***** DATASET ENTRIES *****

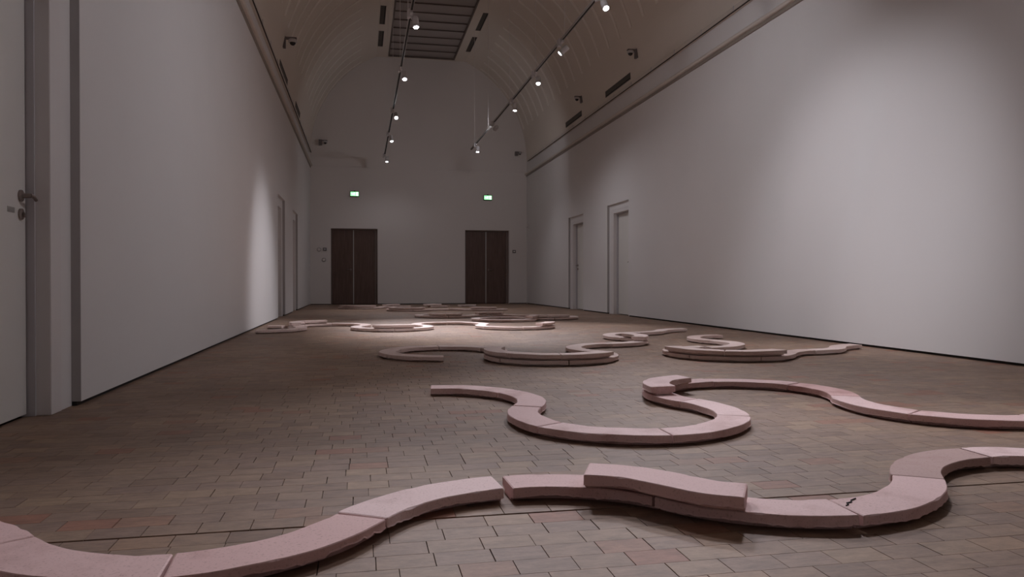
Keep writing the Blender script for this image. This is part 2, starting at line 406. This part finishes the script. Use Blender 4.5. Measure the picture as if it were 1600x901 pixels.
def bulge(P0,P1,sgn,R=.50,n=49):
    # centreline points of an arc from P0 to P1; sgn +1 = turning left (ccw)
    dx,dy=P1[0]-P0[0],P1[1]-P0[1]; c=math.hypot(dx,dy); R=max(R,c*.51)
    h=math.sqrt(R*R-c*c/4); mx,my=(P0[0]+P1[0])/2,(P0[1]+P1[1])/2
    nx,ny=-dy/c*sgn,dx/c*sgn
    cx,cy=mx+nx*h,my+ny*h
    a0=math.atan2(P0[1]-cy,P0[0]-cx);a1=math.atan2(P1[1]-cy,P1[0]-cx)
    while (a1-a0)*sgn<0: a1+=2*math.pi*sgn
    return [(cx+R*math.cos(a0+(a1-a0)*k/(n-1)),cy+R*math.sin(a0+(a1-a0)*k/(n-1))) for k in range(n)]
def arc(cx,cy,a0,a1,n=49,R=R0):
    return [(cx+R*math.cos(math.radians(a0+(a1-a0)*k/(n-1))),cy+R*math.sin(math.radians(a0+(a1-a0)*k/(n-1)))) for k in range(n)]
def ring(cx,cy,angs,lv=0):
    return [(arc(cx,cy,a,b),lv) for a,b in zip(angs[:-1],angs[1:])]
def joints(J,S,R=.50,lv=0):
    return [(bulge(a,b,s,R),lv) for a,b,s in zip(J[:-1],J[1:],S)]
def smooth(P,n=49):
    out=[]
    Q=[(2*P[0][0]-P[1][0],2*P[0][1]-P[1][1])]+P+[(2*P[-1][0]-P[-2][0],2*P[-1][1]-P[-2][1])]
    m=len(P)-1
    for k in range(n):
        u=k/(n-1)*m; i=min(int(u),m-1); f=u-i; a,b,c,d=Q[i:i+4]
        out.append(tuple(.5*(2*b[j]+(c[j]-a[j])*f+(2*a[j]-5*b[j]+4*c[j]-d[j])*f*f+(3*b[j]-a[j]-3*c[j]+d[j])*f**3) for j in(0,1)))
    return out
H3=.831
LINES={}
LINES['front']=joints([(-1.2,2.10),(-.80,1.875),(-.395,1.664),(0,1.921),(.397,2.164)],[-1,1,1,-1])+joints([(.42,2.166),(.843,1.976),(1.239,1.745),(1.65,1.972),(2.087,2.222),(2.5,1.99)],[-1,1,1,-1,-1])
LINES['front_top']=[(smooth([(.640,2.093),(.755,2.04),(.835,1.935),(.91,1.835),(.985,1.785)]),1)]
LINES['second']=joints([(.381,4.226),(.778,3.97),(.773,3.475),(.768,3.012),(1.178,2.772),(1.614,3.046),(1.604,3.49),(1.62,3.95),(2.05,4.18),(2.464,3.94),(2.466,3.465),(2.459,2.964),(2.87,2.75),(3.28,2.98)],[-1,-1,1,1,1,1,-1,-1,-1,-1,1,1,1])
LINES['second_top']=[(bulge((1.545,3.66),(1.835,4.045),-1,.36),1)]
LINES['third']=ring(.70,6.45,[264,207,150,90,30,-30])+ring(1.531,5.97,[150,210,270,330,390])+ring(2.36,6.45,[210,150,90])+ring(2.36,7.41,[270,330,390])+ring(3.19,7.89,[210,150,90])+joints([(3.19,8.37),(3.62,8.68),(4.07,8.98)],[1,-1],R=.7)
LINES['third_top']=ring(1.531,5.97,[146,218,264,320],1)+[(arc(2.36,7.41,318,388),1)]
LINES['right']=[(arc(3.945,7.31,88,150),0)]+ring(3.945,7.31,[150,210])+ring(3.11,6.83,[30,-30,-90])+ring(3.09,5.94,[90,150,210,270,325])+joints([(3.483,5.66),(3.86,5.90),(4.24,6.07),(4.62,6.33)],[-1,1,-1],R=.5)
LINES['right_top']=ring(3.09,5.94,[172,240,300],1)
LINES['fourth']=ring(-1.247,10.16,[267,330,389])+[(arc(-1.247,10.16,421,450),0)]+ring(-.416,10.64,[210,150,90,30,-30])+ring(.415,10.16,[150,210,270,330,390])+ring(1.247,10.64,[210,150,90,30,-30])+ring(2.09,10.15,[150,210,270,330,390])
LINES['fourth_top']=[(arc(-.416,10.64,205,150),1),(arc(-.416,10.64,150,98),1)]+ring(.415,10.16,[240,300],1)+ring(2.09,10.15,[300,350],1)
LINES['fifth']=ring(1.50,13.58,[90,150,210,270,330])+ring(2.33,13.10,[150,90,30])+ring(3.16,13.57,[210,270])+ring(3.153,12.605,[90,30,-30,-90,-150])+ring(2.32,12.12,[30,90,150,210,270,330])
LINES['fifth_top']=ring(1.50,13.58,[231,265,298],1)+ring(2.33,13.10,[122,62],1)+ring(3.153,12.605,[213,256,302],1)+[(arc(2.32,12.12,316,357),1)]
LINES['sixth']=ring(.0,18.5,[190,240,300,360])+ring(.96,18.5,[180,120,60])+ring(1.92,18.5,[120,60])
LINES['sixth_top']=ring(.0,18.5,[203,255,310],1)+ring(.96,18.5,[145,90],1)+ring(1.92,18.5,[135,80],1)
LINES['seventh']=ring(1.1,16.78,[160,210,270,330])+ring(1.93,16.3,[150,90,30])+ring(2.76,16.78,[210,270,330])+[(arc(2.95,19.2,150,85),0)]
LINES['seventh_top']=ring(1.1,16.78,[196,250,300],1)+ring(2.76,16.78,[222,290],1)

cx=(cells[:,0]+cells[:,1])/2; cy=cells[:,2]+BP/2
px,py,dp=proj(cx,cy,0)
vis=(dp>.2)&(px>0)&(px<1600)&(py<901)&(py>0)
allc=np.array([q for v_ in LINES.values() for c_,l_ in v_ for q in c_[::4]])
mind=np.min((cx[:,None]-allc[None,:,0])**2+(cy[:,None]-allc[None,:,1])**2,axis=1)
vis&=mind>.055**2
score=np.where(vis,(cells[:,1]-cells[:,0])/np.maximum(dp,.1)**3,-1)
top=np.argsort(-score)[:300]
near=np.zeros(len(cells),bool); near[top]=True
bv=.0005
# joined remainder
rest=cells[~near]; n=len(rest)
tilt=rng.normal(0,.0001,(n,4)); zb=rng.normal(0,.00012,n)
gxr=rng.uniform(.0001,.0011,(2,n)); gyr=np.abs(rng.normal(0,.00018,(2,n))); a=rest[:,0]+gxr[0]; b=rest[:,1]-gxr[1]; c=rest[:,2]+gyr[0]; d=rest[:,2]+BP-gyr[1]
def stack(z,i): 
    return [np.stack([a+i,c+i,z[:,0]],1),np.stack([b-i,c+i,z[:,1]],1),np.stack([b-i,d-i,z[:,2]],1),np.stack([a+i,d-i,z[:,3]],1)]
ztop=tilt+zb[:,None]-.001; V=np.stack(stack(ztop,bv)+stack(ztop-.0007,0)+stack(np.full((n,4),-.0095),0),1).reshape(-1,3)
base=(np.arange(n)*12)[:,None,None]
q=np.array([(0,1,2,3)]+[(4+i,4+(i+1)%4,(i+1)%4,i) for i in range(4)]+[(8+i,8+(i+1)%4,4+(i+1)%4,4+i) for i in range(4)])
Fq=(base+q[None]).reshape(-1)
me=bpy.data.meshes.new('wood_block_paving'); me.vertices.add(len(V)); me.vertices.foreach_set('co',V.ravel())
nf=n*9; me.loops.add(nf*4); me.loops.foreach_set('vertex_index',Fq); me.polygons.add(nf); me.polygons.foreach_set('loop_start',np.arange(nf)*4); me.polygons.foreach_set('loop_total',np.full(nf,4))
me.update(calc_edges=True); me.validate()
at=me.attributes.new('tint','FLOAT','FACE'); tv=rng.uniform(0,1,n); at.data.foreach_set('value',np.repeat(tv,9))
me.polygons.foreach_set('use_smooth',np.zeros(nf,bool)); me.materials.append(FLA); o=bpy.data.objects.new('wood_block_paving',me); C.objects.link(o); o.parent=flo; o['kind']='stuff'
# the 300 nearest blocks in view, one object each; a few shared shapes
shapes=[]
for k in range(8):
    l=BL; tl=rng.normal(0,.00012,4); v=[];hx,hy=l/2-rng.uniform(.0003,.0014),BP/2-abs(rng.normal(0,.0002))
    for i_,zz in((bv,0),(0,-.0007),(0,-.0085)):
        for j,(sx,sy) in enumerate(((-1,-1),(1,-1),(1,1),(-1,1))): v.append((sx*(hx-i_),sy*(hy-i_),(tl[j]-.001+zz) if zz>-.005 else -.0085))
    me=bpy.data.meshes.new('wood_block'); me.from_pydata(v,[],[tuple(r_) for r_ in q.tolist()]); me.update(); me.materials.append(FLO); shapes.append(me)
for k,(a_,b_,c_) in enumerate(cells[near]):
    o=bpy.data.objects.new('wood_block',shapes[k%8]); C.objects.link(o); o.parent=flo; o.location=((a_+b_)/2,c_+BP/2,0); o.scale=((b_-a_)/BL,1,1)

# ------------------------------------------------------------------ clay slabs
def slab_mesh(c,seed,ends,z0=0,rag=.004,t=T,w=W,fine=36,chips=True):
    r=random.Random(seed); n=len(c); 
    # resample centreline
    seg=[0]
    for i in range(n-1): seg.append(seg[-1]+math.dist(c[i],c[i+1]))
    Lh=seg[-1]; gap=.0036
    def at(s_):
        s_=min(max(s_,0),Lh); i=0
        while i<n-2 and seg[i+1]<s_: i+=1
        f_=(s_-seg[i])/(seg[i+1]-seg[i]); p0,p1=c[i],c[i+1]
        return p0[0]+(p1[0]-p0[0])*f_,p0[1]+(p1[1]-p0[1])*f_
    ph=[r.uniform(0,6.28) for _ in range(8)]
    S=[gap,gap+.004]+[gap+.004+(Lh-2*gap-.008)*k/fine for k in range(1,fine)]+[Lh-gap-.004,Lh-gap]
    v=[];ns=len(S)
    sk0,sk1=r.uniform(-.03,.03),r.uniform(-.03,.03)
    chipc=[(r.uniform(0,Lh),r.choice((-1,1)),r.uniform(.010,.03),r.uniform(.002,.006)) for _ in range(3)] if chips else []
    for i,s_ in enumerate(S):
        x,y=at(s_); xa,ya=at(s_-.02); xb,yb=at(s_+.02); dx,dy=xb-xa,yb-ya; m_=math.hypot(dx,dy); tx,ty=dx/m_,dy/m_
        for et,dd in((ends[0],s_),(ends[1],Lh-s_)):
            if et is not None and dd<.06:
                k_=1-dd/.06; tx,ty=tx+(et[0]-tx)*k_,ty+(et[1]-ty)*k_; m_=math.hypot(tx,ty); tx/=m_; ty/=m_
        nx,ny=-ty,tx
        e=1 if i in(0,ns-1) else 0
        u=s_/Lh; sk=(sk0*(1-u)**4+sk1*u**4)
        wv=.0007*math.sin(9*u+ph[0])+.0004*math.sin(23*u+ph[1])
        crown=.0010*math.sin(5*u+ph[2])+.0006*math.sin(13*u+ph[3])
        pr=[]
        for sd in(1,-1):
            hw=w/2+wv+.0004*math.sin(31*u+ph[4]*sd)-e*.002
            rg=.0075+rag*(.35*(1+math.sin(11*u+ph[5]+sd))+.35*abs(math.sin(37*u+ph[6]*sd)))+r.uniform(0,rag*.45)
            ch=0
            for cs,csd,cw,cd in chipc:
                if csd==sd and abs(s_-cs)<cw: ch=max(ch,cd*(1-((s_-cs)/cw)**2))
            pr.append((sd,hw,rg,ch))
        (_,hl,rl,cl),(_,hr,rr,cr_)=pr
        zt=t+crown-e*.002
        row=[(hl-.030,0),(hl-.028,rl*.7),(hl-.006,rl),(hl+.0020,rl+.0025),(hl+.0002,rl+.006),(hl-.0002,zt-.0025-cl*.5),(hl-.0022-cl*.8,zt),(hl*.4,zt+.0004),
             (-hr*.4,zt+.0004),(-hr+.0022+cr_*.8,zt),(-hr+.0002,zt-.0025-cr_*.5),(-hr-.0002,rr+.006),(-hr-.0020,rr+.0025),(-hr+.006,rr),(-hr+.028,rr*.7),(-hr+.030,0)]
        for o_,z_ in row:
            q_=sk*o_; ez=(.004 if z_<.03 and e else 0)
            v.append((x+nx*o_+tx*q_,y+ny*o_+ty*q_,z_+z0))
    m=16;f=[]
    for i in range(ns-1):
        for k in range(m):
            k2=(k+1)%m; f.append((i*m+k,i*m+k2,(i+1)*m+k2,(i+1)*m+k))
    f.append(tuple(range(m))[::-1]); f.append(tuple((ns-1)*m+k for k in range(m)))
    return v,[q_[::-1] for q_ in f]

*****
***** DATASET ENTRIES *****

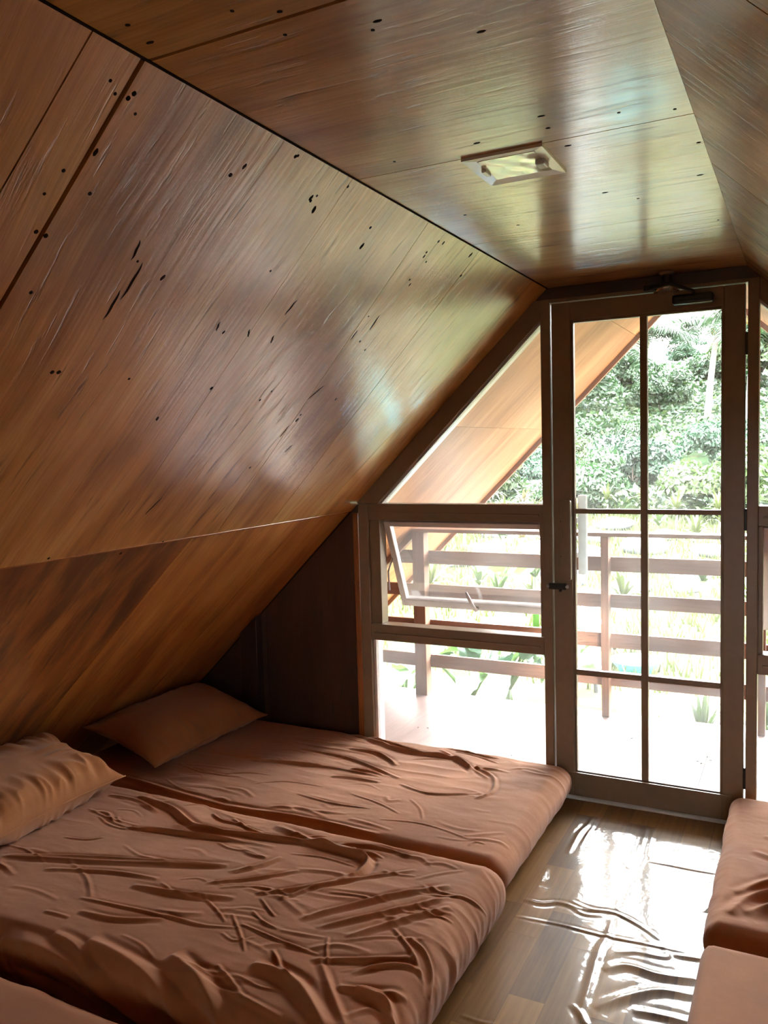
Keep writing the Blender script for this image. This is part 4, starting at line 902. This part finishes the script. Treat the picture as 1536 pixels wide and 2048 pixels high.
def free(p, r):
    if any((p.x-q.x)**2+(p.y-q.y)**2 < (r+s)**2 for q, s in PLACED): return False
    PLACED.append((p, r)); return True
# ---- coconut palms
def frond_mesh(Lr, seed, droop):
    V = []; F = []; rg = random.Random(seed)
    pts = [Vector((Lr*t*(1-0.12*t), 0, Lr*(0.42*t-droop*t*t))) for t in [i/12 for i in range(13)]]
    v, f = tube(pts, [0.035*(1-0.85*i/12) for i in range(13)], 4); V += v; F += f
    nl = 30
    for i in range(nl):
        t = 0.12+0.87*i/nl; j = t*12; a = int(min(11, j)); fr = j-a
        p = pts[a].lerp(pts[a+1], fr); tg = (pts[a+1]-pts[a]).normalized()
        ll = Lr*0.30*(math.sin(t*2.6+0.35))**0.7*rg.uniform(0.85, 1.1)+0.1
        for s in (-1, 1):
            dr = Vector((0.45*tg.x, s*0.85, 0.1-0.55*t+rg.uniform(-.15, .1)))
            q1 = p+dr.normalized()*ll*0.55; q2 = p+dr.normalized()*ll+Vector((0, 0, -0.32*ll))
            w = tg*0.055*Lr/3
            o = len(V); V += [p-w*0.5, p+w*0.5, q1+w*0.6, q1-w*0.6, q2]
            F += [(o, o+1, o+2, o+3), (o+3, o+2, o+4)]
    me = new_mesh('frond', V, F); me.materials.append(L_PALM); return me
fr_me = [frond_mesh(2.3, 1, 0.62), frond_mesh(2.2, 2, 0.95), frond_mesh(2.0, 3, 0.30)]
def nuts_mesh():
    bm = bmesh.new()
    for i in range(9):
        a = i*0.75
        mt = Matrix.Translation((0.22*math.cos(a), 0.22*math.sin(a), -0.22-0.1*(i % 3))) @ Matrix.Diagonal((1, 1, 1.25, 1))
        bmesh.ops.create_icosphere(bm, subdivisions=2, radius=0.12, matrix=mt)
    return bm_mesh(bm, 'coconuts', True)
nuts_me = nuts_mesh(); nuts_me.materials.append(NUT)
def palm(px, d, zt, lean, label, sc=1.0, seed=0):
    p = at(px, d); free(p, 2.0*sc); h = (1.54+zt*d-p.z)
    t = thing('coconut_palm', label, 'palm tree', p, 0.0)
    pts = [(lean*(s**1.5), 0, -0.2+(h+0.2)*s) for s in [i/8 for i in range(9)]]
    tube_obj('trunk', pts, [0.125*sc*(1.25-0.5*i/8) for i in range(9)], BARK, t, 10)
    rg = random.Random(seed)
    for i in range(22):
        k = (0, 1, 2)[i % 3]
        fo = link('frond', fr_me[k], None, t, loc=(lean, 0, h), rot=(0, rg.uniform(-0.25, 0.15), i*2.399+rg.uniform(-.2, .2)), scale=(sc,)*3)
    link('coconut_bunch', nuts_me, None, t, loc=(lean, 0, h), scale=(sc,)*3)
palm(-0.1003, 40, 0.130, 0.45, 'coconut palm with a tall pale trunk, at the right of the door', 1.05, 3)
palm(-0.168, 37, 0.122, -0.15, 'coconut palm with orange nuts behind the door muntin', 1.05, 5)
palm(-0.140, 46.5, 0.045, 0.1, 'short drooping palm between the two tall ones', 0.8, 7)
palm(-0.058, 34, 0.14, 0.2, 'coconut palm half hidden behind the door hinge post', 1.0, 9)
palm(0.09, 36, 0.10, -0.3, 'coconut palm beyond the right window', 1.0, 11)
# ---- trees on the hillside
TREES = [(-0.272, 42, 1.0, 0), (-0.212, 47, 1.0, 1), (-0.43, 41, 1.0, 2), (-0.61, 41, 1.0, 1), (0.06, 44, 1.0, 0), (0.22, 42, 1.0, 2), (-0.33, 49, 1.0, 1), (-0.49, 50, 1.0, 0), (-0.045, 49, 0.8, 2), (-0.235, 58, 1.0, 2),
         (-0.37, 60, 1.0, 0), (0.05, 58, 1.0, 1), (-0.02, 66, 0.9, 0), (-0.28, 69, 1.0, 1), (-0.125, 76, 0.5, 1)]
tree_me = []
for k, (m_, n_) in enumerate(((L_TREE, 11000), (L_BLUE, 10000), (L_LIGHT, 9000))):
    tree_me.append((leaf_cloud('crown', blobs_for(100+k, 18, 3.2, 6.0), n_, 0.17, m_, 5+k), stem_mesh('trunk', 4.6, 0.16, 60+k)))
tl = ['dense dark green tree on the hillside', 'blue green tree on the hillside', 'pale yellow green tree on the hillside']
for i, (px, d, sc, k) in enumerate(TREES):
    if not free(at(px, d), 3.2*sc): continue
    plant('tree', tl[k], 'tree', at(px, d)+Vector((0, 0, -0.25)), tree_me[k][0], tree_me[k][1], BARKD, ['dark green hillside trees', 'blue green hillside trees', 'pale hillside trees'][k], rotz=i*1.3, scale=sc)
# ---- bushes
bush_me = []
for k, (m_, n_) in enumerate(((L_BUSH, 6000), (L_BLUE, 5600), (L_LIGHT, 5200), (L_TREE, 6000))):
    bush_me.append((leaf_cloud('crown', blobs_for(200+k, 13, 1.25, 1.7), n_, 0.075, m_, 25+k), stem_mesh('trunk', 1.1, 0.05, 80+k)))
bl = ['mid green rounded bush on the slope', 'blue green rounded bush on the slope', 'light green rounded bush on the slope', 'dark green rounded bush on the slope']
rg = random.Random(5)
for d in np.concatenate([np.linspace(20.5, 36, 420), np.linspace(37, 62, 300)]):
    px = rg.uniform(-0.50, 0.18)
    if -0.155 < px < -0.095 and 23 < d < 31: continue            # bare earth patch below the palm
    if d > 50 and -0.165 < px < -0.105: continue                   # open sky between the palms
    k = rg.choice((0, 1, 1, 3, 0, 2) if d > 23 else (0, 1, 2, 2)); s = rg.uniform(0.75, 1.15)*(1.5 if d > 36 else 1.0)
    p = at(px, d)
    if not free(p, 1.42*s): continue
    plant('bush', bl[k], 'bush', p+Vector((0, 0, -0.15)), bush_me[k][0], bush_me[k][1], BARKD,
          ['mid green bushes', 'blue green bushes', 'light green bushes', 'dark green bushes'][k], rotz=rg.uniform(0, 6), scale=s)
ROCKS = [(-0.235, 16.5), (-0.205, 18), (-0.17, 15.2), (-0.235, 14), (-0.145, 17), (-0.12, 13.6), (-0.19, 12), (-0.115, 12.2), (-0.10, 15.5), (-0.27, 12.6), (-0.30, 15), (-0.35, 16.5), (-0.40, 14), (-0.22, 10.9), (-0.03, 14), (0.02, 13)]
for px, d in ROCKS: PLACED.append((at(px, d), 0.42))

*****

TASK –
Wherever the string "starting" appears in the entries above, list that line.

RIGHT ANSWER –
Keep writing the Blender script for this image. This is part 2, starting at line 406. This part finishes the script. Use Blender 4.5. Measure the picture as if it were 1600x901 pixels.
Keep writing the Blender script for this image. This is part 4, starting at line 902. This part finishes the script. Treat the picture as 1536 pixels wide and 2048 pixels high.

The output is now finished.